Cześć Kochani :)
W miniony weekend miałam przyjemność odbyć krótką ale przyjemną podróż w piękne rejony Austrii, a że wiedziałam że jest tam DM, był to wypad przyjemny z pożytecznym :D Poniższe zdjęcie sugeruje że zakupów jest na 4 Turkusoowe :D Ale w sumie chyba nie aż tak wiele...liczę że do wiosny mi wszystko starczy :D Przedstawię Wam każdy z nich w skrócie wraz z cenami, zachowałam paragon :) Chodźcie pooglądać te cudeńka :)
Najpierw zdjęcie zbiorcze, nadmienię tylko że jeden żel odjęłam z kwoty podsumowania bo dostałam w prezencie :)
Kąpiel :)
Kąpiel :)
Balea to od lat najbardziej pożądane żele pod prysznic :) To co kiepsko dostępne, tego bardziej się chce, normalka :D Wanilię z kokosem dostałam w prezencie, ją już mam 3 raz , znam jeszcze miód z mlekiem. Jakie obecnie mam zapachy? Od góry:
Sense of Magic - leśne owoce z wanilią
Milch & Honig - mleko z miodem
Berries - owoc granatu z malinami
Pacific Vibes - frangipani
Bella Ciao - różowe pomelo
Sport & Refresh - mięta z ogórkiem
Vanille & Cocos -wanilia z kokosem
Gold Softness - róża z mandarynką
Natomiast widoczna butelka z prawej to płyn do kąpieli Kneipp Winterpfelege, pachnie kakaowcem cupacu z wanilią :)

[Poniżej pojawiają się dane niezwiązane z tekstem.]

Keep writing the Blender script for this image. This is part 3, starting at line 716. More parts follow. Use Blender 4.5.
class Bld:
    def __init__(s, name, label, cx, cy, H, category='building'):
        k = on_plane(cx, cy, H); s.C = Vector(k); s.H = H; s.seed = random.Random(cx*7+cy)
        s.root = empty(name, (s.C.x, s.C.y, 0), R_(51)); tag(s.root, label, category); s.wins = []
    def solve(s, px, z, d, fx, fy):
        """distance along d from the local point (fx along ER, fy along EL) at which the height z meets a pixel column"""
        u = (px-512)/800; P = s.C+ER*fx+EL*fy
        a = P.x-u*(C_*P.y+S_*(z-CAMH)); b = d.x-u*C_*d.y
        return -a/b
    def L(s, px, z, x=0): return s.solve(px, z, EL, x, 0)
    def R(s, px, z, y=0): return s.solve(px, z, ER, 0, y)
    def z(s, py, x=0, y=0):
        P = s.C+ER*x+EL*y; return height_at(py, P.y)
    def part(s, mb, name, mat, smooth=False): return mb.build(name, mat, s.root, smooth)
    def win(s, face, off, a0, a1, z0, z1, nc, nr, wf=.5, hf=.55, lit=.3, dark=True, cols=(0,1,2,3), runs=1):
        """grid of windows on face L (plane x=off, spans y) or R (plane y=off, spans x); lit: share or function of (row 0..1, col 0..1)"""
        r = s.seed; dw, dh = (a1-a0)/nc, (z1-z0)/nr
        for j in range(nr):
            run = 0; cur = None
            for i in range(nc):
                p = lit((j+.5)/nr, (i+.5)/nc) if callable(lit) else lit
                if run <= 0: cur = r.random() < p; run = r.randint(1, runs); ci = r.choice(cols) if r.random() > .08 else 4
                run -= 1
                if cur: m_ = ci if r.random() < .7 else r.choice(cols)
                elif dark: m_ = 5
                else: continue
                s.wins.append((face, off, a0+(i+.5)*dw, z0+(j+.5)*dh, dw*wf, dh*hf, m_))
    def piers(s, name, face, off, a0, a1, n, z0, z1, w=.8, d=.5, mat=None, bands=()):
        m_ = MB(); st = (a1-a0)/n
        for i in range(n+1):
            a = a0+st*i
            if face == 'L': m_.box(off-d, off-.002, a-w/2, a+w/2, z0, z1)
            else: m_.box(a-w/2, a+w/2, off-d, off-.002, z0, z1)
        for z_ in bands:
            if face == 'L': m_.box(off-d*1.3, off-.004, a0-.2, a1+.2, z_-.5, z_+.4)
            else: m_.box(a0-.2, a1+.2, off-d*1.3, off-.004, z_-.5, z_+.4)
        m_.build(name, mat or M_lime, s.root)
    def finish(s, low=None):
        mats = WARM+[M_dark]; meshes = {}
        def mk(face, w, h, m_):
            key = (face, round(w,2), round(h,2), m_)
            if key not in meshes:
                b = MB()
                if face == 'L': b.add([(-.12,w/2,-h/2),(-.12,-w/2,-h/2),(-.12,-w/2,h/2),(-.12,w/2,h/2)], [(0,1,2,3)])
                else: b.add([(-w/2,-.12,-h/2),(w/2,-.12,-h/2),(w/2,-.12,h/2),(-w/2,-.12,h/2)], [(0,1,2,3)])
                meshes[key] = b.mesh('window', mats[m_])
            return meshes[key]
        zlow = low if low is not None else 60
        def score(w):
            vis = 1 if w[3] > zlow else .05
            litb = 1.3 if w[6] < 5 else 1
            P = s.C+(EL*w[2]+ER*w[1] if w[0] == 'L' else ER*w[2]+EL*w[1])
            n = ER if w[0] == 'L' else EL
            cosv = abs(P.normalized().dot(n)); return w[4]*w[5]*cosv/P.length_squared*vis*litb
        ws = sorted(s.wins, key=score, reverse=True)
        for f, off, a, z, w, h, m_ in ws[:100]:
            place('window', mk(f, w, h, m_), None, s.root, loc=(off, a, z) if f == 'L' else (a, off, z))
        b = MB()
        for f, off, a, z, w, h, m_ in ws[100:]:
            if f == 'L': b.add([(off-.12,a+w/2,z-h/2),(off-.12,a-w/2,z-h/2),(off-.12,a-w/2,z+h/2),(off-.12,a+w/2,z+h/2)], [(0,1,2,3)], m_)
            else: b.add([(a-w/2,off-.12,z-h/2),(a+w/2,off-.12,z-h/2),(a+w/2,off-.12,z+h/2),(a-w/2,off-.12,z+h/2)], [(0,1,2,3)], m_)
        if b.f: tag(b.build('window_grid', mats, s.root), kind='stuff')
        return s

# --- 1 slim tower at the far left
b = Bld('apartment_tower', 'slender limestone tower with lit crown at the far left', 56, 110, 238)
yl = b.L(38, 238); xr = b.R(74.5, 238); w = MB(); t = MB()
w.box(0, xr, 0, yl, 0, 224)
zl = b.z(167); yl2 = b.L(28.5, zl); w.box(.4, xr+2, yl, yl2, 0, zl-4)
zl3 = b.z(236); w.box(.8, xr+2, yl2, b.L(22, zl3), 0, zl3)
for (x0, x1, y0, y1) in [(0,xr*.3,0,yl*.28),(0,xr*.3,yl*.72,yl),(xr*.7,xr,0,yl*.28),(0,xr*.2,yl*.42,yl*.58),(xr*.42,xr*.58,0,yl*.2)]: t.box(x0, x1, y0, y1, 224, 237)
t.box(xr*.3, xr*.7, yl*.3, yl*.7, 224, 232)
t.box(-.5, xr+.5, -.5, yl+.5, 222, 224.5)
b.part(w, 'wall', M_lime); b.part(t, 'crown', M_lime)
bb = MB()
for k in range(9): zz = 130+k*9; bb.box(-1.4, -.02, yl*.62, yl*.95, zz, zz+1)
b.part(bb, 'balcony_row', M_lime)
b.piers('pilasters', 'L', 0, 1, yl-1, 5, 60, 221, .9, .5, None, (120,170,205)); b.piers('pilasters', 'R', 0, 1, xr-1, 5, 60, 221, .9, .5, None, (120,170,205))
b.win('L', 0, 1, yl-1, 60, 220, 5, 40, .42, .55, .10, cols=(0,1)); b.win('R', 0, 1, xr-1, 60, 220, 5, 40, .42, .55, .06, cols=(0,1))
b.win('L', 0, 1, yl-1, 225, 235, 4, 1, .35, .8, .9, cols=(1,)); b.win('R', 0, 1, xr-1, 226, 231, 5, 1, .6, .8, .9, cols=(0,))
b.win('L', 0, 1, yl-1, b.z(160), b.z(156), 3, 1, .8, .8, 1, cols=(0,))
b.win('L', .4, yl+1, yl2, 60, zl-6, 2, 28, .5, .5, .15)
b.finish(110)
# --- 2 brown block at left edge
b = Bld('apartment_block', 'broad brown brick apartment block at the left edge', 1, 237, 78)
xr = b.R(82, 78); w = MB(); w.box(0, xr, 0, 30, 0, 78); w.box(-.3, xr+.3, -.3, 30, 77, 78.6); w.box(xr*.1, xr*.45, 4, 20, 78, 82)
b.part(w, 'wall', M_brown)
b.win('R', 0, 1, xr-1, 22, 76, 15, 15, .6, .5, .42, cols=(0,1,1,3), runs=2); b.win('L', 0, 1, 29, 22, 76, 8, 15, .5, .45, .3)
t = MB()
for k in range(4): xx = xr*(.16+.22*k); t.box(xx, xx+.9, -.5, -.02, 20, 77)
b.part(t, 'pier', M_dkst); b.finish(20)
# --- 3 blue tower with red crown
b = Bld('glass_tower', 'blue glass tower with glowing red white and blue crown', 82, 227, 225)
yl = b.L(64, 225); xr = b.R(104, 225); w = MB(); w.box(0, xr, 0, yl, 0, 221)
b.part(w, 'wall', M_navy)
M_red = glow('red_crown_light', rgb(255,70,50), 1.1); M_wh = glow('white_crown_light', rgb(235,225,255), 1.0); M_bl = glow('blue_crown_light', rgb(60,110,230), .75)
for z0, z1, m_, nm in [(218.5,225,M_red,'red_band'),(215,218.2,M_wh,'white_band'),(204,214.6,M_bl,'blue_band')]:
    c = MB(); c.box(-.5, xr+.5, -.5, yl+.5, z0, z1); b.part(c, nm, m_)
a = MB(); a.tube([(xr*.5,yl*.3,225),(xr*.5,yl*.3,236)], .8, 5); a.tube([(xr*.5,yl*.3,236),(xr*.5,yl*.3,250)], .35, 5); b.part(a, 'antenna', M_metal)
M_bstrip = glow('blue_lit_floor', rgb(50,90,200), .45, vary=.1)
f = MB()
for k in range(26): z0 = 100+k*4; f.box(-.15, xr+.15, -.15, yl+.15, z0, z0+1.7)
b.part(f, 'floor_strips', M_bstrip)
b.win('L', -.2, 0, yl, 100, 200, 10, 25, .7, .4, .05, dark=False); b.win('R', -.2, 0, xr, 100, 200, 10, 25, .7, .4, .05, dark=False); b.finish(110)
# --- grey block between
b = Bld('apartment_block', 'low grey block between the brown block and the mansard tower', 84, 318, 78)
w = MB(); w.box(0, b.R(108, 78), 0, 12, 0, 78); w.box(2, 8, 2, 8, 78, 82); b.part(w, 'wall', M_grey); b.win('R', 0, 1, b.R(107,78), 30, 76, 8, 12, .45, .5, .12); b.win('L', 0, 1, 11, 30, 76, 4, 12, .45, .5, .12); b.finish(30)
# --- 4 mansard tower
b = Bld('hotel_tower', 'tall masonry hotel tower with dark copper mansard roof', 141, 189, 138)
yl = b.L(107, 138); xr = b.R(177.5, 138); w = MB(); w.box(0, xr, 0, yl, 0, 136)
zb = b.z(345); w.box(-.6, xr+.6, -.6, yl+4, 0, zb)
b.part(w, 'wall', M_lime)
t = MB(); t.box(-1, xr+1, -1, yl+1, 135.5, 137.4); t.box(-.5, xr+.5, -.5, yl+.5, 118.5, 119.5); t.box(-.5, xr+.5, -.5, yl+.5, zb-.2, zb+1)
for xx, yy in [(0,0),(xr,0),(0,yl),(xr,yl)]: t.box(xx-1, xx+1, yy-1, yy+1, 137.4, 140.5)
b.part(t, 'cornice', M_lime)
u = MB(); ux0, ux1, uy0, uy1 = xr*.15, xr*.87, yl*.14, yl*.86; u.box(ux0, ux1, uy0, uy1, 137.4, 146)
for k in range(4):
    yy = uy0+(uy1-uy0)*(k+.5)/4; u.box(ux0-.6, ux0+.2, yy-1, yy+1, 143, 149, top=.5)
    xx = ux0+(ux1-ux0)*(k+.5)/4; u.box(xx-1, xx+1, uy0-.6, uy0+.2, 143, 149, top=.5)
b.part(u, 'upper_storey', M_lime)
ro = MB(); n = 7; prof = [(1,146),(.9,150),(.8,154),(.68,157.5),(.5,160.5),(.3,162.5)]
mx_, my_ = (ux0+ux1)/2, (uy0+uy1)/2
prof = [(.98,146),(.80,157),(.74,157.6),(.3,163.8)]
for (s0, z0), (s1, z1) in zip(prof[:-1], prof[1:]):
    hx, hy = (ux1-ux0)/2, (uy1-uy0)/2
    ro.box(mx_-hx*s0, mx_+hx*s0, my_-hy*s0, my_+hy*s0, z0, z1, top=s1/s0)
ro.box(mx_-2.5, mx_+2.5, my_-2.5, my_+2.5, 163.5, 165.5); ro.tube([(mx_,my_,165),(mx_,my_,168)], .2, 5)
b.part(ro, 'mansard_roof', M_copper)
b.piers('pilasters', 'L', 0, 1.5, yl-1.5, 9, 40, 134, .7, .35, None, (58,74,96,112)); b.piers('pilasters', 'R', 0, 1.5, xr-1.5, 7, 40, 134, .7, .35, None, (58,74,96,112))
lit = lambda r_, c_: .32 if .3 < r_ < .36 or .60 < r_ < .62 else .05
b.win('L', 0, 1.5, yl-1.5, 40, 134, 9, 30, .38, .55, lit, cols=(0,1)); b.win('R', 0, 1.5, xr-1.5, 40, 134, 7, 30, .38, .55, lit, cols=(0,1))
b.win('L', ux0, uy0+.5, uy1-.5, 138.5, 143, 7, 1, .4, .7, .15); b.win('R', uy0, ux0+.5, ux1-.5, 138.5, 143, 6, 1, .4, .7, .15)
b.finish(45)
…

Każdy żel Balea kosztuje 0.75 euro (tylko Bella Ciao był w promocji za 0,50) a płyn Kneipp 4,29 euro :)
Sense of Magic - leśne owoce z wanilią
Milch & Honig - mleko z miodem
Berries - owoc granatu z malinami
Pacific Vibes - frangipani
Bella Ciao - różowe pomelo
Sport & Refresh - mięta z ogórkiem
Vanille & Cocos -wanilia z kokosem
Gold Softness - róża z mandarynką
Natomiast widoczna butelka z prawej to płyn do kąpieli Kneipp Winterpfelege, pachnie kakaowcem cupacu z wanilią :)
Każdy żel Balea kosztuje 0.75 euro (tylko Bella Ciao był w promocji za 0,50) a płyn Kneipp 4,29 euro :)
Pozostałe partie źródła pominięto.